Jika kelak tingkat elektabilitas Partai Demokrat beranjak naik dari angka 8,3 persen, publik akan melihat langkah SBY untuk mengambil alih sementara kepemimpinan partai sebagai langkah politik cerdas dan penuh perhitungan matang. Lebih dari itu SBY pun akan menuai pujian dan dukungan luas kader-kader akar rumput partai karena dinilai mampu menjadi jangkar penyelamat partai dari kehancuran.

Di saat bersamaan nama Anas Urbaningrum akan tenggelam dan dikenang sebagai tokoh muda tercepat yang “gugur” di pentas politik Indonesia. Apalagi jika kemudian Komisi Pemberantasan Korupsi secara resmi menetapkan mantan anggota Komisi Pemilihan Umum ini sebagai tersangka kasus korupsi pembangunan pusat olahraga Hambalang.

Akan tetapi, jika kelak di akhir 2013 tingkat elektabilitas Partai Demokrat tidak kunjung beranjak naik dari angka 8,3 persen atau justru semakin merosot tajam, tudingan sejumlah pihak bahwa SBY bersikap otoriter dan dan inkonstitusional saat memutuskan mengambil alih sementara kepemimpinan partai mendapatkan justifikasi.

Alih-alih dikenang sebagai penyelamat partai dari kehancuran, publik dan kader-kader akar rumput akan melihat SBY sebagai sosok diktator baru di tengah gelombang besar demokrasi Indonesia. Citra SBY selama ini sebagai “sang demokrat” dan penggagas reformasi Tentara Nasional Indonesia akan hilang seketika.

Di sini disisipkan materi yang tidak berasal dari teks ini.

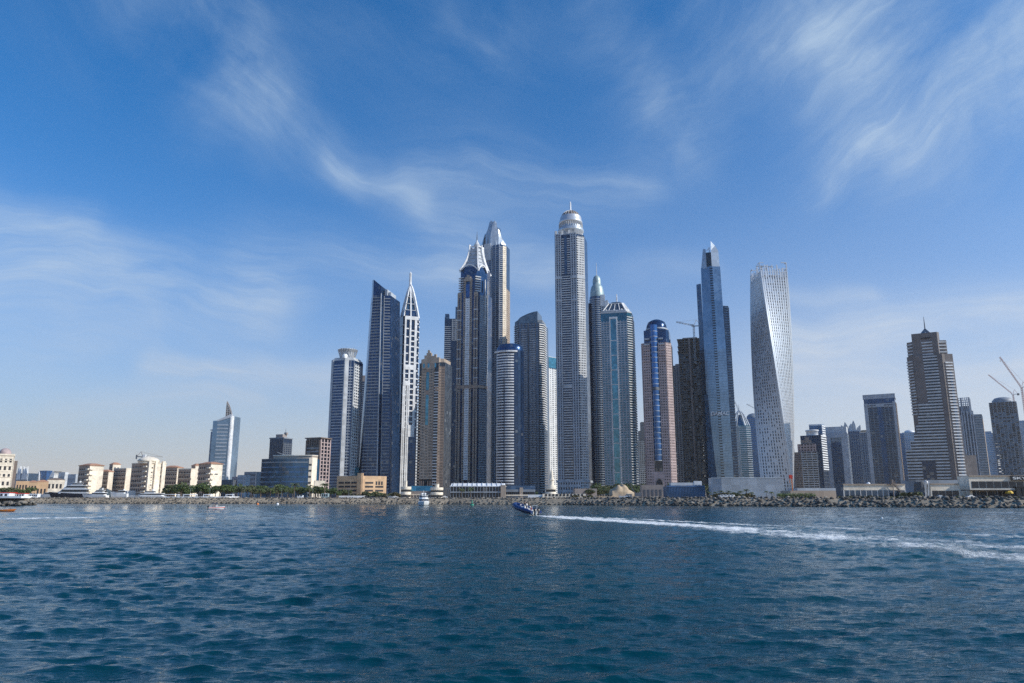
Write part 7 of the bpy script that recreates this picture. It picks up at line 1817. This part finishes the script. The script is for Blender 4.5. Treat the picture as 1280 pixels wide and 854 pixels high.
def rib():
    st = GROUNDED(669.5, 645.0); heading = R(124); SC = 1.12
    mt = Matrix.Translation((st.x, st.y, .02)) @ Matrix.Rotation(heading, 4, 'Z') @ Matrix.Rotation(R(-8), 4, 'Y') @ Matrix.Scale(SC, 4) @ Matrix.Translation((3.6, 0, 0))
    root = empty('inflatable_boat', (0, 0, 0), 'rigid inflatable boat with blue tubes, bow raised, trailing a white wake', 'boat'); root.matrix_world = mt
    path = [(-3.7, -1.12, .72), (-2, -1.16, .74), (0, -1.16, .78), (1.6, -1.08, .86), (2.8, -.78, .98), (3.5, -.40, 1.10), (3.75, 0, 1.15), (3.5, .40, 1.10), (2.8, .78, .98), (1.6, 1.08, .86), (0, 1.16, .78), (-2, 1.16, .74), (-3.7, 1.12, .72)]
    rad = [.26, .42, .46, .49, .50, .47, .45, .47, .50, .49, .46, .42, .26]
    mb = MB(); mb.tube(path, rad, 16); tb = mb.build('tube', M['tubeblue'], root)
    mb = MB()
    for s in (-1, 1): q = [(x, y * 1.0 + s * (rad[i] + .01) * (1 if abs(y) > .5 else .3), z - .06) for i, (x, y, z) in enumerate(path) if (y * s > .3)]; 
    for s in (-1, 1):
        q = [(x, y + s * (rad[i] * .98), z - .05) for i, (x, y, z) in enumerate(path) if y * s > .5]
        for a, b in zip(q[:-1], q[1:]): mb.bar(a, b, .05, .10)
    mb.build('rubbing_strake', M['black'], tb)
    secs = []
    for q in np.linspace(0, 1, 12):
        x = -3.4 + 6.9 * q; w = 1.0 * (1 - max(0, (q - .5) / .5) ** 2.2) + .02; k = -.12 + max(0, q - .55) ** 2 * 4.6; secs.append([(x, w, .62 + .35 * q * q), (x, w * .8, .22 + .55 * q ** 2.4), (x, 0, k), (x, -w * .8, .22 + .55 * q ** 2.4), (x, -w, .62 + .35 * q * q)])
    mb = MB(); mb.grid([s[::-1] for s in secs], 0, True); mb.face(secs[0]); mb.build('hull', M['gelcoat'], root)
    mb = MB(); mb.grid([[s[0] for s in secs], [s[-1] for s in secs]], 0, False); mb.build('deck', M['pale'], root)
    mb = MB(); mb.prism([(-.3, -.45), (.45, -.42), (.45, .42), (-.3, .45)], .62, 1.45, 0, [(-.15, -.38), (.3, -.34), (.3, .34), (-.15, .38)]); c = mb.build('console', M['gelcoat'], root)
    mb = MB(); mb.prism([(.05, -.36), (.3, -.34), (.3, .34), (.05, .36)], 1.45, 1.85, 0, [(-.12, -.33), (.02, -.3), (.02, .3), (-.12, .33)]); mb.build('windscreen', M['dark'], c)
    mb = MB(); mb.box(-1.7, -1.0, -.5, .5, .62, 1.1); mb.build('helm_seat', M['gelcoat'], root)
    mb = MB(); mb.box(-2.9, -2.3, -.8, .8, .62, 1.0); mb.build('stern_bench', M['gelcoat'], root)
    mb = MB(); mb.box(1.0, 1.7, -.5, .5, .68, 1.08); mb.build('bow_seat', M['gelcoat'], root)
    mb = MB(); mb.box(-3.45, -3.3, -.95, .95, .3, .95); mb.build('transom', M['gelcoat'], root)
    mb = MB()
    for s in (-.55, .55): mb.bar((-3.0, s, .8), (-3.1, s, 2.0), .07)
    mb.bar((-3.1, -.55, 2.0), (-3.1, .55, 2.0), .07); mb.build('roll_bar', M['alu'], root)
    for s in (-.42, .42): outboard(root, -3.75, s, .95)
    for (x, y, z, pose, t, b, l, dh) in ((.75, -.3, .62, 'stand', 'cloth_b', 'cloth_b', 'person in black standing at the front of the blue inflatable', .2), (1.3, .3, .60, 'sit', 'cloth_w', 'cloth_n', 'person in white seated in the bow of the blue inflatable', .3),
                                     (-.75, .25, .62, 'stand', 'cloth_w', 'cloth_n', 'person in white standing at the console of the blue inflatable', 0), (-1.35, -.25, .62, 'sit', 'cloth_w', 'cloth_b', 'person in white on the helm seat of the blue inflatable', 0), (-2.5, .35, .52, 'sit', 'cloth_r', 'cloth_n', 'person in a red top on the stern bench of the blue inflatable', .1)):
        q = mt @ Vector((x, y, z)); o = person(tuple(q), heading + dh, pose, t, b, l, group='crew of the blue inflatable')
        o.rotation_euler = (Matrix.Rotation(heading + dh, 4, 'Z') @ Matrix.Rotation(R(-5), 4, 'Y')).to_euler()
    # spray thrown up at the stern and under the bow
rib()
def small_things():
    p = GROUNDED(3, 639.6); root = empty('open_boat', (p.x, p.y, 0), 'low brown open boat cut by the left edge', 'boat', None, R(4))
    rows = hull_rows(6.4, 1.6, .5, .2, .3); mb = MB(); mb.grid([r[::-1] for r in rows], 0, True); mb.face(rows[0]); mb.build('hull', M['orange'], root); mb = MB(); mb.grid([[(r[0][0], r[0][1] * .9, .25) for r in rows], [(r[-1][0], r[-1][1] * .9, .25) for r in rows]], 0, False); mb.build('floor', M['brown'], root)
    for x in (-1.2, .4, 1.6): mb = MB(); mb.box(x - .15, x + .15, -.7, .7, .36, .44); mb.build('thwart', M['beige'], root)
    p = GROUNDED(590, 631.8); root = empty('channel_buoy', (p.x, p.y, 0), 'green channel marker buoy before the louvred hall', 'buoy'); mb = MB(); mb.lathe([(.9, -.3), (1.1, 0), (1.0, .5), (.5, .7)], (0, 0), 14); mb.build('float', M['green'], root)
    mb = MB()
    for k in range(4): a = k * math.pi / 2; mb.bar((.55 * math.cos(a), .55 * math.sin(a), .6), (.15 * math.cos(a), .15 * math.sin(a), 2.1), .12)
    mb.lathe([(.42, 1.2), (.34, 1.9)], (0, 0), 10); mb.build('tower', M['green'], root); mb = MB(); mb.lathe([(.35, 2.1), (.05, 2.8)], (0, 0), 10); mb.build('topmark', M['green'], root)
    for px, py, m, l in ((322, 630.9, 'orange', 'small orange mooring buoy under the rocks, left of the white one'), (347, 630.9, 'gelcoat', 'small white mooring buoy under the rocks, right of the orange one'), (1102.5, 648.6, 'gelcoat', 'lone tiny white float on open water at the right')):
        p = GROUNDED(px, py); root = empty('mooring_buoy', (p.x, p.y, 0), l, 'buoy'); r = .75 if py < 640 else .22
        mb = MB(); mb.lathe([(r * .5, -r * .5), (r, 0), (r * .95, r * .6), (r * .5, r * 1.1), (.02, r * 1.25)], (0, 0), 14); mb.build('float', M[m], root); mb = MB(); mb.bar((0, 0, r), (0, 0, r * 1.8), r * .15); mb.build('ring_post', M['alu'], root)
small_things()

# promenade lamps
def lamps():
    pr = empty('street_lamp', (0, 0, 0), 'x', 'street lamp', 'street lamps along the promenade')
    mb = MB(); mb.tube([(0, 0, 0), (0, 0, 6.5)], .09, 8, r1=.05); mb.build('post', M['mgrey'], pr); mb = MB(); mb.bar((-.9, 0, 6.5), (.9, 0, 6.5), .08); mb.build('arm', M['mgrey'], pr)
    for s in (-.9, .9): mb = MB(); mb.box(s - .3, s + .3, -.12, .12, 6.42, 6.55); mb.build('lamp_head', M['lgrey'], pr)
    xs = (238, 262, 305, 352, 391, 436, 484, 560, 606, 652); wh = ('among the trees before the cream hotel', 'near the right end of the cream hotel', 'between the cream and curved hotels', 'before the middle of the curved hotel', 'before the right end of the curved hotel', 'before the peach car park', 'right of the peach car park', 'left of the louvred hall', 'before the louvred hall', 'before the glazed annex')
    for i, (x, w) in enumerate(zip(xs, wh)):
        o = pr if i == 0 else copy_tree(pr); Y = 532 if x < 500 else 505; o.location = (PX(x, 618, Y), Y, GZ); o['label'] = 'thin grey twin armed street lamp ' + w
lamps()

# ------------------------------------------------------------------ the air
def haze():
    mb = MB(); mb.box(-5900, 5900, -170, 6900, -3.5, 470); m = bpy.data.materials.new('haze_air'); m.use_nodes = True; t = NT(m.node_tree); t.n.clear(); out = t.new('ShaderNodeOutputMaterial'); v = t.new('ShaderNodeVolumePrincipled')
    v.inputs['Color'].default_value = (.90, .93, 1.0, 1); v.inputs['Density'].default_value = HAZE_DENSITY; v.inputs['Anisotropy'].default_value = .25
    t.l.new(v.outputs[0], out.inputs['Volume']); o = mb.build('haze', m); tag(o, 'thin pale blue haze over water and city', 'haze', kind='stuff')
if HAZE_DENSITY > 0: haze()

Inilah pertaruhan politik terbesar SBY di penghujung karier politik. Bukan hal mudah bagi SBY untuk memulihkan kembali citra dan elektabilitas Partai Demokrat sebagaimana pada pemilu legislatif tahun 2009. Apalagi kini SBY sudah tidak dapat lagi mencalonkan diri sebagai presiden dalam pemilihan presiden tahun 2014 sehingga ekspektasi publik pun diperkirakan tidak akan sebesar dulu lagi.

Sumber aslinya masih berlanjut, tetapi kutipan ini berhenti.